> [Aim]: Return exactly and only these lines: the first of the listing through the one containing "R = math.radians".
^^^^^^^^^^^^^^^^
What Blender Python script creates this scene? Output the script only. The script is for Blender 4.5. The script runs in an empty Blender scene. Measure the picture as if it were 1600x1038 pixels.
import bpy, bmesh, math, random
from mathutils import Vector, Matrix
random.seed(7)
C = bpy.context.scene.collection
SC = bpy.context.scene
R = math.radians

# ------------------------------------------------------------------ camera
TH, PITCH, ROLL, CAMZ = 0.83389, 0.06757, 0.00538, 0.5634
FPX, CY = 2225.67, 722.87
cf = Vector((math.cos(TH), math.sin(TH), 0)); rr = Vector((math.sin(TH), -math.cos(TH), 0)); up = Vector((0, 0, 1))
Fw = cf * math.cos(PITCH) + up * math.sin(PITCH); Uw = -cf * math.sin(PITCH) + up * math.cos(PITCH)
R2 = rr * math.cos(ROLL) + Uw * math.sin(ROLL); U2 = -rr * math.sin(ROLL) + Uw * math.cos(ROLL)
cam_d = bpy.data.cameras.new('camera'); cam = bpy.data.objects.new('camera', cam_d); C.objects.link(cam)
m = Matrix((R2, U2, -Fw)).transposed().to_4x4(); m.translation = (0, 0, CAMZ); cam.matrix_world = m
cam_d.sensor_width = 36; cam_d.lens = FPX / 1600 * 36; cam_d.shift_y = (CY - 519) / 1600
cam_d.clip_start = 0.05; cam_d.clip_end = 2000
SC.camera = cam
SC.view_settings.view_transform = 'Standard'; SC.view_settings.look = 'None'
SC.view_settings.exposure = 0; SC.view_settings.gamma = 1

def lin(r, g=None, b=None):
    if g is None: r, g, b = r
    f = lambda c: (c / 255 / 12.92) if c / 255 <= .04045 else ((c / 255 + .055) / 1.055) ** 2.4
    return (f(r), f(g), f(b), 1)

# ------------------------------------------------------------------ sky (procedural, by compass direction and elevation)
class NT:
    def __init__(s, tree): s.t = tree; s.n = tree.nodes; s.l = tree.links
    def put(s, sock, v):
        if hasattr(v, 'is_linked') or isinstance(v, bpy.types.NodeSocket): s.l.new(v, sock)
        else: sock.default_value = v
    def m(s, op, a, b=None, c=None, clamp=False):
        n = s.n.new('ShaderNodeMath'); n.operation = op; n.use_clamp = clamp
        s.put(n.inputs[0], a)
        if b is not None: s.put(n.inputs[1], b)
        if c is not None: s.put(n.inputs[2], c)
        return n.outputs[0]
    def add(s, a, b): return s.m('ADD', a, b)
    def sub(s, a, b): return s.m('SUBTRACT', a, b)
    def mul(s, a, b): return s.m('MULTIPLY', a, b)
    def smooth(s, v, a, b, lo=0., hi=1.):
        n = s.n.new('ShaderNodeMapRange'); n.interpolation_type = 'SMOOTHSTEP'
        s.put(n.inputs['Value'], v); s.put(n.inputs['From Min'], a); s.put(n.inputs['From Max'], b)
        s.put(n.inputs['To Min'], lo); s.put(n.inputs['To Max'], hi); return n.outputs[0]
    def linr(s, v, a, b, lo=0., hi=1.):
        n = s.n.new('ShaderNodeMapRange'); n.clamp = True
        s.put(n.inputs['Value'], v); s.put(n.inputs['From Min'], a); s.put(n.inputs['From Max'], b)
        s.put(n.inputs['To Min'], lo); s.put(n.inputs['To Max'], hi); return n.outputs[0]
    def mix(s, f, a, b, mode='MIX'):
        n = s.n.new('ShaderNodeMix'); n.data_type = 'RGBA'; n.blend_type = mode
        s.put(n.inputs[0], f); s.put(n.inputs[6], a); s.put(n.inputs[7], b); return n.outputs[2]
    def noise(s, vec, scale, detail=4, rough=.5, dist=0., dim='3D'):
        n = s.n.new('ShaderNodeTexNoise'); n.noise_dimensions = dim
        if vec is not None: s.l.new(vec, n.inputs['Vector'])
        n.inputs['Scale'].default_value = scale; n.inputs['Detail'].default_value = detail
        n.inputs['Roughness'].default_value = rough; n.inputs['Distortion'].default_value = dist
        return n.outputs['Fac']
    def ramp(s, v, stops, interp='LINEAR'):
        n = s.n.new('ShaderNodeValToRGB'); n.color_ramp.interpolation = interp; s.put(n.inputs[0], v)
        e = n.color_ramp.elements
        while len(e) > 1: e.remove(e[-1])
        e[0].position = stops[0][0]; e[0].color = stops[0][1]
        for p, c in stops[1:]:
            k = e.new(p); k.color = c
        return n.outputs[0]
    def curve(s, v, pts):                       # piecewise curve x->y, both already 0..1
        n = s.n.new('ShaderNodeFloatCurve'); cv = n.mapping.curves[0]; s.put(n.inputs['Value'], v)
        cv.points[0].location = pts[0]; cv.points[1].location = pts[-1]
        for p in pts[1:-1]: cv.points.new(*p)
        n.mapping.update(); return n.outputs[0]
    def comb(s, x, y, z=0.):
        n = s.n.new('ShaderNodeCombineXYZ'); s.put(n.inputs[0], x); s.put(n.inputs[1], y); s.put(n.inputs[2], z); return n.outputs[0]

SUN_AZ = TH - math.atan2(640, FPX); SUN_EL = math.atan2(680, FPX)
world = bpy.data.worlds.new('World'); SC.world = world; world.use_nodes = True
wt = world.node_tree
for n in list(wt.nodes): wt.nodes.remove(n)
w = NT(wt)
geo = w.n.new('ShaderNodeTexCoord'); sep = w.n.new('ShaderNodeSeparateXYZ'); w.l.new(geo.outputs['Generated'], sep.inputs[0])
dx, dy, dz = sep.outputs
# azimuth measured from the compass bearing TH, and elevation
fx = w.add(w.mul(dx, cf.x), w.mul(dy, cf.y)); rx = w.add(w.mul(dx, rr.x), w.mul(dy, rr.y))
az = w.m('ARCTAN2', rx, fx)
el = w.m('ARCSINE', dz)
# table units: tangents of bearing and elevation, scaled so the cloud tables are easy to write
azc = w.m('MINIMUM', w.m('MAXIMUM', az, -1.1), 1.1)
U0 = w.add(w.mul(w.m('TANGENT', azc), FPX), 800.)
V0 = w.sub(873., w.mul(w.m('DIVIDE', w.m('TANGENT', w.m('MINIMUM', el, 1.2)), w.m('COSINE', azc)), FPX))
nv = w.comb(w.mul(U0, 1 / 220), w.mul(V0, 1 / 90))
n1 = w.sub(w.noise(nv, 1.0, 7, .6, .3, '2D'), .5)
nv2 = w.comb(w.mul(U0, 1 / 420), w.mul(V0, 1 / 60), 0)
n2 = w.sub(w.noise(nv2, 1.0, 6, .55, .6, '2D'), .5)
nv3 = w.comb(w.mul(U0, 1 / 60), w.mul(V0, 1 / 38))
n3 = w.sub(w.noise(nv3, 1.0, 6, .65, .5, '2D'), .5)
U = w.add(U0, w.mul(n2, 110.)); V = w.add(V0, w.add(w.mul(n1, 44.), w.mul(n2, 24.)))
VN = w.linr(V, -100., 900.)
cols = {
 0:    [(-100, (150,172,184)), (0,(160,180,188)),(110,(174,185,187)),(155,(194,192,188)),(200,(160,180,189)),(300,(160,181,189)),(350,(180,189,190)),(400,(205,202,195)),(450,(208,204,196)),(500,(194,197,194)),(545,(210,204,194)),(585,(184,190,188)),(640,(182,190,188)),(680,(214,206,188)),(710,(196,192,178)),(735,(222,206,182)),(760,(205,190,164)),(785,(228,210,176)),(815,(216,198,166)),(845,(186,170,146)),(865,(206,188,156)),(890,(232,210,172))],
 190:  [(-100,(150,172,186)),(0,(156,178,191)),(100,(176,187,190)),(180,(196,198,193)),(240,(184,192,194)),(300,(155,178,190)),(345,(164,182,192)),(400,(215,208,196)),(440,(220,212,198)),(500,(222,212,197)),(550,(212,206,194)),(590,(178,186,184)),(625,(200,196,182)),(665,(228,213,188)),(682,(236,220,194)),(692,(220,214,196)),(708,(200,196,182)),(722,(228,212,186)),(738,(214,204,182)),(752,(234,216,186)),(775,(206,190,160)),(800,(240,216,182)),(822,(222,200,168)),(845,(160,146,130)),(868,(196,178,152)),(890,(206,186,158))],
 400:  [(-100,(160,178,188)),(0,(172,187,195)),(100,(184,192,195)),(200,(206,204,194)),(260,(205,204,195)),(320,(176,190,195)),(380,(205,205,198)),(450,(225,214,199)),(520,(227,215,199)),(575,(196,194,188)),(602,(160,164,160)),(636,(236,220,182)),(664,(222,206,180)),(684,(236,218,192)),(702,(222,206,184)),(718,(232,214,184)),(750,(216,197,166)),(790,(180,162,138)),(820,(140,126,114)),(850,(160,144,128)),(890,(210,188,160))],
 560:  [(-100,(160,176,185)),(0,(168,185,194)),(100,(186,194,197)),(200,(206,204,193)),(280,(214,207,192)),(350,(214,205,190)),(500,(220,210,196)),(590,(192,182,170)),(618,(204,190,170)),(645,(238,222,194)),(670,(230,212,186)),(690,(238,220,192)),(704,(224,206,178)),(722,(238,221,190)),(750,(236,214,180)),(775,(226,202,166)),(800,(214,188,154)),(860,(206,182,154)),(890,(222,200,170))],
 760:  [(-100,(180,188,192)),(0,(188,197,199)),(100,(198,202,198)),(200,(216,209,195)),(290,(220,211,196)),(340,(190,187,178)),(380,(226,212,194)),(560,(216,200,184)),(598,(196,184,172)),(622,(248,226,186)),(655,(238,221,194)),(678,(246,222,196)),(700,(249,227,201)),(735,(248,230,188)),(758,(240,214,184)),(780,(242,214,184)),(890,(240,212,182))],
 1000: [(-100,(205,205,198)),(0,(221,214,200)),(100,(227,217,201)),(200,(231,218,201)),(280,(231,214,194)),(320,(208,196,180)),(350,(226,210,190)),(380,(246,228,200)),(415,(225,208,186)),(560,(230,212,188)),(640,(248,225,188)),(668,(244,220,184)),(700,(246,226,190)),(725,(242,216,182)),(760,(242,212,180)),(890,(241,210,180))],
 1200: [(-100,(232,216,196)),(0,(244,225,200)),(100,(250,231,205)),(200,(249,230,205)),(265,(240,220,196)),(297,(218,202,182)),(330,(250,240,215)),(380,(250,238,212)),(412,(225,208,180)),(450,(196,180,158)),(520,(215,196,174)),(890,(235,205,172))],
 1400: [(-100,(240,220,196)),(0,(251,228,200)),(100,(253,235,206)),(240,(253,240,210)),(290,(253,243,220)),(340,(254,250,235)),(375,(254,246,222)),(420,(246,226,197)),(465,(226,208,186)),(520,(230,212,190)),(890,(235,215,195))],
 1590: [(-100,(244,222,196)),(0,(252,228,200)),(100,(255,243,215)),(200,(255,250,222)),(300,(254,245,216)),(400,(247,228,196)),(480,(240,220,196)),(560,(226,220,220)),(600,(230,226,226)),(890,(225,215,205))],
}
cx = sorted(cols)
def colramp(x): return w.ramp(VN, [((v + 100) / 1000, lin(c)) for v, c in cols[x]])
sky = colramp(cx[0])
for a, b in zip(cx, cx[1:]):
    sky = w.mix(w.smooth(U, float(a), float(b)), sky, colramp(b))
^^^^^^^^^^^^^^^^
> [Expected answer]:
What Blender Python script creates this scene? Output the script only. The script is for Blender 4.5. The script runs in an empty Blender scene. Measure the picture as if it were 1600x1038 pixels.
import bpy, bmesh, math, random
from mathutils import Vector, Matrix
random.seed(7)
C = bpy.context.scene.collection
SC = bpy.context.scene
R = math.radians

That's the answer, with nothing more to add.